Neo Corp International | BSE Code: 523820 |Face Value Rs 10 | Book Value Rs 85| CMP: Rs 38.00

Fundamental: Neo Corp International (NCIL) is engaged in manufacturing technical textiles. The company’s products and services include Packtech, Agrotech, Geotech, Buildtech, Hometech and end-user solutions. For the full year FY15, its net profit rose 50 per cent to Rs 45 crore as against Rs 30 crore during the previous year. Sales rose 37.9 per cent to Rs 1357 crore in FY15 as against Rs 984 crore in FY14. Over the last five years, the company has shown tremendous revenue growth with a CAGR of 46 per cent and net profit of 35 per cent.
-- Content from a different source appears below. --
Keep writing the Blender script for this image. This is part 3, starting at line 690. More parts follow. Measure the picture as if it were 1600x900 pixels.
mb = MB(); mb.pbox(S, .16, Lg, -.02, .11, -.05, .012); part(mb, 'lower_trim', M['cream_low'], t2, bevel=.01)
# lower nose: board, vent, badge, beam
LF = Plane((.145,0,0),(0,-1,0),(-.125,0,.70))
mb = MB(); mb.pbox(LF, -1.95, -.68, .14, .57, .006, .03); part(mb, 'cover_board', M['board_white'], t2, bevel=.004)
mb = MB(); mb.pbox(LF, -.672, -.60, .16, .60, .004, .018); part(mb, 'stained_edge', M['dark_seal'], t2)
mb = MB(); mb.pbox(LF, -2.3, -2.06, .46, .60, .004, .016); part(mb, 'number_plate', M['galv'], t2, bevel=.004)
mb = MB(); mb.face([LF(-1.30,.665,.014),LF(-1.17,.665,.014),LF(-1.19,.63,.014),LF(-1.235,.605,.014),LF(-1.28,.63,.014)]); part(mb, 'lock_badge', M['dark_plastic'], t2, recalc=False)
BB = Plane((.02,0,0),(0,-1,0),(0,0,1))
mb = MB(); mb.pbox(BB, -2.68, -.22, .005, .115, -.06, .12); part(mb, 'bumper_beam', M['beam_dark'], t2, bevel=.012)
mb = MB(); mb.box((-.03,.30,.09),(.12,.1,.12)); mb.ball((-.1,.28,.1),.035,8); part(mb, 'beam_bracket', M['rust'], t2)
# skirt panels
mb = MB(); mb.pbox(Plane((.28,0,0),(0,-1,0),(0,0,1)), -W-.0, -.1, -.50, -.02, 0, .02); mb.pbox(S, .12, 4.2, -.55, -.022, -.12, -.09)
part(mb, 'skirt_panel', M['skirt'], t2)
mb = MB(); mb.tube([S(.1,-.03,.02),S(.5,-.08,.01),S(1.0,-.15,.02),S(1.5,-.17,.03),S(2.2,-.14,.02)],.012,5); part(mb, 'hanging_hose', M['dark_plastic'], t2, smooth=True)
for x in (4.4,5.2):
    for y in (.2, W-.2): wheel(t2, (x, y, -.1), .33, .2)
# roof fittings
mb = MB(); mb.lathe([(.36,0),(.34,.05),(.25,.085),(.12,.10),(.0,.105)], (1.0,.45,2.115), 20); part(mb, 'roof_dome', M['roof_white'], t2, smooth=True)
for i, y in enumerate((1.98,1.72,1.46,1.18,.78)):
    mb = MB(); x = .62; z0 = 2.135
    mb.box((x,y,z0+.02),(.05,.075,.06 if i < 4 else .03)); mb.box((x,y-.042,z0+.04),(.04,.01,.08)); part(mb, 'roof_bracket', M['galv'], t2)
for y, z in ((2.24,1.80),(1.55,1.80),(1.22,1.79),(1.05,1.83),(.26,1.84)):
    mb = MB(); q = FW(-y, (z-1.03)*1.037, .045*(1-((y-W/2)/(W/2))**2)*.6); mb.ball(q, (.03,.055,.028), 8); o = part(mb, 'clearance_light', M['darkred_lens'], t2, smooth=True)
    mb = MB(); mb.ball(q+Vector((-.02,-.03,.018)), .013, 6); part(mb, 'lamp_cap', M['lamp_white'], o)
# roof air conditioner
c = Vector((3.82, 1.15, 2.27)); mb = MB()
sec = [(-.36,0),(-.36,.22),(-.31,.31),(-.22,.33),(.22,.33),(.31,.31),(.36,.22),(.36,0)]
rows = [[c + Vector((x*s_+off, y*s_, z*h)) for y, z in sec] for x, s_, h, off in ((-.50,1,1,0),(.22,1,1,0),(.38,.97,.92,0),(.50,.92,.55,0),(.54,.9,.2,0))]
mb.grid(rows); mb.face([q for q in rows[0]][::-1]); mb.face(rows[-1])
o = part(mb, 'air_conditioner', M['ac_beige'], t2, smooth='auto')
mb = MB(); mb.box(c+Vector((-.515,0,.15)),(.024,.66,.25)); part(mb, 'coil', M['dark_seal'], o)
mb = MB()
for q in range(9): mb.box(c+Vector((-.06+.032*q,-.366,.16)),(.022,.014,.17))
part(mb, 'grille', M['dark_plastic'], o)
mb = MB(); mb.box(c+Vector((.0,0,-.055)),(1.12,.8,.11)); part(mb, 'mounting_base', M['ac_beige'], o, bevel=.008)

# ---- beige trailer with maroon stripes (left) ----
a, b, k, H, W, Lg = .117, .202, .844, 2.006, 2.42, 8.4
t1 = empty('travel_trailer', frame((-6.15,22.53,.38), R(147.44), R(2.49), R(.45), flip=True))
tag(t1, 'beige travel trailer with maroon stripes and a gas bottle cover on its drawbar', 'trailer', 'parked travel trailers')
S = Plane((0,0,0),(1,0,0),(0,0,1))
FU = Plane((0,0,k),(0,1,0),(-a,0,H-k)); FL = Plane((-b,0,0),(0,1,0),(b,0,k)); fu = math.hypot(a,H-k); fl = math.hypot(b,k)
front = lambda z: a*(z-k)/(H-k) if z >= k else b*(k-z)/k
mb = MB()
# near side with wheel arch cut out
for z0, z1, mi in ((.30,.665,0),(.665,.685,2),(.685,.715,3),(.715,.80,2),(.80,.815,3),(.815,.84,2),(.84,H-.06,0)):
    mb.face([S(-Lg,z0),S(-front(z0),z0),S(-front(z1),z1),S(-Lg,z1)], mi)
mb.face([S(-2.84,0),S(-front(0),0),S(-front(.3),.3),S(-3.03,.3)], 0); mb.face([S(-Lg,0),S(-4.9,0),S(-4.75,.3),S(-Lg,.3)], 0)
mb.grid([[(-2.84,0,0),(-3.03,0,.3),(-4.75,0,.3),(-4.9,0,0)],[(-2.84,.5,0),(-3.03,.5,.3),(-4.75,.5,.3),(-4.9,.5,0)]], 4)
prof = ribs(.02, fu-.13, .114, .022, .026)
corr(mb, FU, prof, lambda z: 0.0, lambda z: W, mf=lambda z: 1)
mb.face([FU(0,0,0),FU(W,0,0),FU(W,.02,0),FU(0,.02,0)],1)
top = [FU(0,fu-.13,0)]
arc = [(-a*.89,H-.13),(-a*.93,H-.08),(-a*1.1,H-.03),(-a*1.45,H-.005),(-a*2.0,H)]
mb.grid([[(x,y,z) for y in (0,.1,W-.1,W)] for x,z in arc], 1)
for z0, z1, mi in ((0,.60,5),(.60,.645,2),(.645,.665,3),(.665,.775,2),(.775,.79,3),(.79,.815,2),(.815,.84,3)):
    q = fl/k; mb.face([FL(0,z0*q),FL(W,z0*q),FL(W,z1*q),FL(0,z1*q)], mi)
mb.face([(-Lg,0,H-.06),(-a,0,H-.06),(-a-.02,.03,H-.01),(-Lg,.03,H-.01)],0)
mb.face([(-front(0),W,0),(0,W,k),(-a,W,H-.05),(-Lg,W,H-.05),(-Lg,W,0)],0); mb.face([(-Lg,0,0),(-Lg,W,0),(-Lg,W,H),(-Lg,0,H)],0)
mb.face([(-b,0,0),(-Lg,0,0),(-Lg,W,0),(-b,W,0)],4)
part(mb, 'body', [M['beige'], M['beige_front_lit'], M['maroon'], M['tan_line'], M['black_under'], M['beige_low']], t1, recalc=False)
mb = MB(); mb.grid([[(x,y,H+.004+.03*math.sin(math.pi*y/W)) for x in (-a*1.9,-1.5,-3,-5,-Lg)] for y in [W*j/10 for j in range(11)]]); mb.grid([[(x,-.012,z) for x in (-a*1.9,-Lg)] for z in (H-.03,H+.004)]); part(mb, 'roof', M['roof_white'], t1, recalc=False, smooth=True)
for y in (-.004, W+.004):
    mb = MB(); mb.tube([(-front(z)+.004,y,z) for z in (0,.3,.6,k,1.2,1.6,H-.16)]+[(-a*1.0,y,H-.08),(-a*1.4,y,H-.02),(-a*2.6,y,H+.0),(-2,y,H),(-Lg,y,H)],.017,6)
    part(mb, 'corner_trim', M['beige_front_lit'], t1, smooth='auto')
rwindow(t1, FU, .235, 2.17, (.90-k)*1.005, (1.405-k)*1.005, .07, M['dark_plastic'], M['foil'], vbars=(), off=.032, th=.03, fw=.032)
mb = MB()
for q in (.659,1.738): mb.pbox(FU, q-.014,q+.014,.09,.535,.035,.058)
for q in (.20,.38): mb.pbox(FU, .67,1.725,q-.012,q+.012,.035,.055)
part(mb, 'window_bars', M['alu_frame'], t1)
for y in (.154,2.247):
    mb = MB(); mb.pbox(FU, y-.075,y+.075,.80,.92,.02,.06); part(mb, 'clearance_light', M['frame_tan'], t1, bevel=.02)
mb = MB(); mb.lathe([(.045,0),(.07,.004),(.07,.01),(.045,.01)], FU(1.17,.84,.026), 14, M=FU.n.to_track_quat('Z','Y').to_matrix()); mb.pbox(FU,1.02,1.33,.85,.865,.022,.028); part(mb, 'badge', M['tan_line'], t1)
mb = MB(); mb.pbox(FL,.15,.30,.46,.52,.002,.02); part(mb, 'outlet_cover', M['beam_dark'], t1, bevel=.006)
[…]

However, the company has low bargaining power with their customers and suppliers because of downtrend in EBITDA margin at 10.2 per cent in FY15 as against 12.93 per cent in FY12. As on March 31, 2105, its debt stands at Rs 422 crore, consequently translating the debt to equity ratio at 1.29. During the same period the promoters’ holding was 61.29 per cent as against 75.10 per cent on March 31, 2014, which is positive sign. At its CMP the stock price to earnings (P/E) stand at 2.8x with P/BV multiple of 0.38x of FY15 which is at a comfortable valuation. Considering the factors, we recommend holding this stock.

Technical: This stock has been a perfect example of rags to riches as it has delivered multi-fold returns in a couple of years. The stock was hovering in the zone of Rs 7-8 in the year 2013 and from there on it had rallied up to levels of Rs 45.90 in quick time. On the weekly chart the stock made a perfect Doji candlestick pattern around the levels of Rs 45.90 and since then it’s making a sequence of lower top-lower bottom pattern. Currently, the stock has formed a multiple Doji candlestick pattern on the weekly chart and has not able to cross its resistance zone of Rs 35 as indicated by a downward sloping trend line which has been formed by joining its high of Rs 45.90. Considering this we are expecting prices to correct going forward.